Saturday, July 26, 2014

How To Steal Property From Poor Homeowners

A work of fiction... sorta'.

Let's say you've got your eye on a piece of property that isn't in the best part of town but has the potential to become a great commercial property. Only problem is about 400 mostly sick, elderly and poor people live in 170 separately owned condominiums there and you're not willing to pay the kind of money it would take to convince them to sell.

Now let's just say that you're an attorney, retired state senator and partner in a business that manages homeowners associations and the homeowners association for that very condominium project just happens to be among your portfolio.

Add to that your wife is mayor and a well known city councilman and attorney along with an often controversial retired county commissioner and commercial real estate salesman just happen to be investors. Oh, and the disbarred attorney husband of a city councilwoman is also an investor. Nothing can go wrong because the daughter of the city councilwoman is the assistant district attorney so even if you get caught it never goes to court.

The first step might be to pocket the money paid by the homeowners and skip paying the water bill until the city water services department department starts making waves about the long overdue bill.

The second step might be to divert the city's code enforcement department's attentions elsewhere so that problems there go unnoticed for far too long.

The third step might be to leak the story to an ambitious local blogger/activist with a history of writing about social issues and blight, even perhaps pushing the issue into the local newspapers to get folks all stirred up. You know, make yourselves available to the blogger for interviews so the local newspaper will want to run his story even though newspapers don't like to run stories written by local bloggers.

The forth step could be to release a press release overstating the number of police and 911 calls to that address so that it appears to be the most dangerous place in town.

The fifth step would possibly be to force everyone, even those who own their homes, to leave declaring the place a public nuisance and taking the property for the water bill without taking anyone to court or serving any sort of due process.

Only problem is: the blogger you slipped the story to found out about your little plan and started making threats.
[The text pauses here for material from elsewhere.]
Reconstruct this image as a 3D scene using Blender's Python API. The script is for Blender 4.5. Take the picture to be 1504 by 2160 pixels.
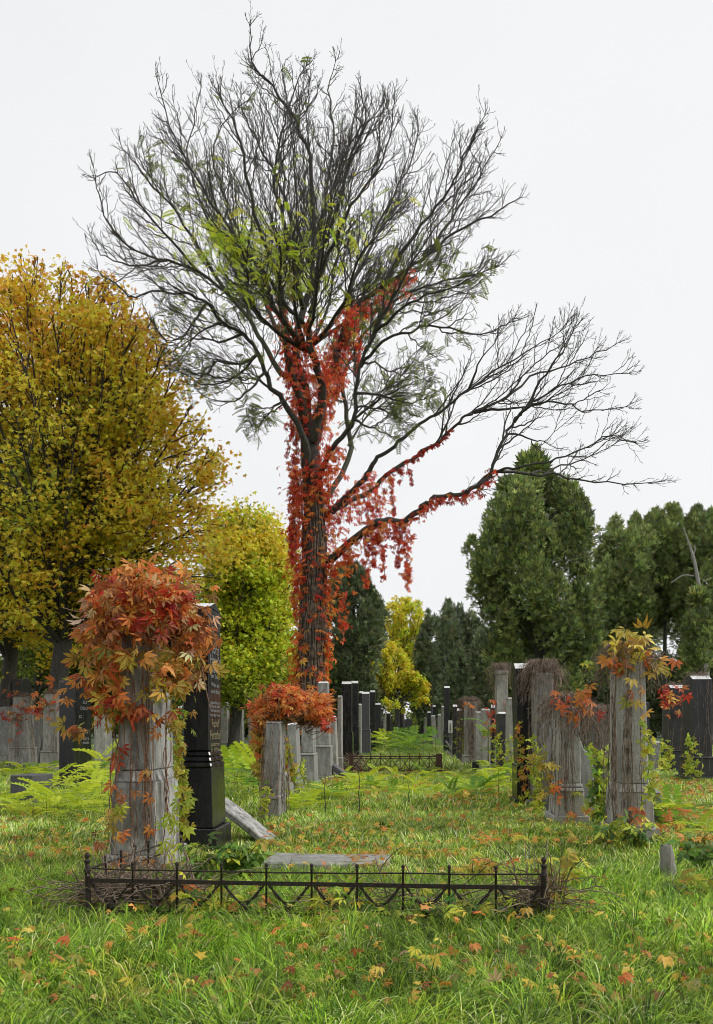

What to do, oh what to do?

You could offer him a piece of the deal but unlike the rest of you who are all living in mansions and taking European vacations the blogger is living in one of the city's poorest neighborhoods, a single parent begging for rides to city council meetings because his car is out of gas. He isn't going to wait until you sell and cash in on your new project as that might take years.

So what do you do? You have city staff create a request for proposals and give him a make work contract that can be renewed every 6 months at the taxpayers' expense.

Is that pretty close to the way it all happened?

Ben, Mike? Nancy? Don? Yvonne? Skip? Paul? Jim? Anyone?